The spring classics are coveted by all horsemen, but particularly by those such as McPeek who call Kentucky home. McPeek was born in Arkansas but grew up in Lexington, Ky., and attended the University of Kentucky. With barns at both Churchill Downs and Keeneland, he operates his Magdalena Farm out of Lexington.

“It’s certainly a race everybody would want to win, and we have knocked on the door,” McPeek said of the Oaks. “We’ve got our eye on it, and I think this is as good a filly as I’ve ever brought.”

In the hindsight department, McPeek admits that he may have done too much last year with Restless Rider, a Distorted Humor filly who is owned by Fern Circle Stable and Three Chimneys Farm. The filly did not finish worse than second in six starts, five of those outings in stakes company. After winning the Debutante Stakes last June at Churchill Downs, she was second in the Grade 1 Spinaway Stakes at Saratoga going seven furlongs, then won the Grade 1 Alcibiades Stakes at Keeneland while stretching out around two turns for the first time. She finished second in the Breeders’ Cup Juvenile Fillies at Churchill Downs to eventual divisional champion Jaywalk, and, McPeek noted, finished ahead of Kentucky Oaks favorite Bellafina, who was fourth.

Three weeks later, Restless Rider came back to be second, beaten a nose by Liora, in the Grade 2 Golden Rod Stakes at Churchill Downs.

“In hindsight, I wish I hadn’t run her in” the Golden Rod, McPeek said. “She needed a little more time coming out of the fall campaign, and it put us in a position where we didn’t have her quite ready for early March.”

McPeek instead waited for the spring meet at Keeneland, where Restless Rider had scored her biggest victory. He spent the late winter watching her work in company with Signalman, a Grade 2-winning juvenile who went on to finish third in the Blue Grass Stakes at Keeneland.

“Those two, you can put them eyeball to eyeball and let them do their thing,” McPeek said. “That way they get a lot more out of it. . . . It’s difficult to find workmates for horses with that kind of talent.”

Off a layoff of more than four months, Restless Rider loomed a danger turning for home in the Grade 1 Ashland Stakes at Keeneland and wound up beaten a neck by Out for a Spin, with Jaywalk third.
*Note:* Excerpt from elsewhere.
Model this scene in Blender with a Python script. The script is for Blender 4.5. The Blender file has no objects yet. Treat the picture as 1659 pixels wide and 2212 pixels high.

“I think she’s spot on,” McPeek said. “She should improve off the Keeneland race. She needed that race, and I think she ran very respectably.”

McPeek had been hoping to run Signalman in the Kentucky Derby, but the colt will await the Preakness Stakes after missing the points cutoff to make the 20-horse field. McPeek still will have a rooting interest in the Derby thanks to Take Charge Lady. The mare’s foals include Charming, who is the dam of the Derby’s morning-line favorite Omaha Beach, and Grade 1 winner Take Charge Indy, the sire of Long Range Toddy.

“She was such a special filly to be around,” McPeek said. “I would love to see her family have a Derby winner. It would be unbelievable. I’m really proud of her.”

When the sun sets Friday night, McPeek may have another filly to be proud of.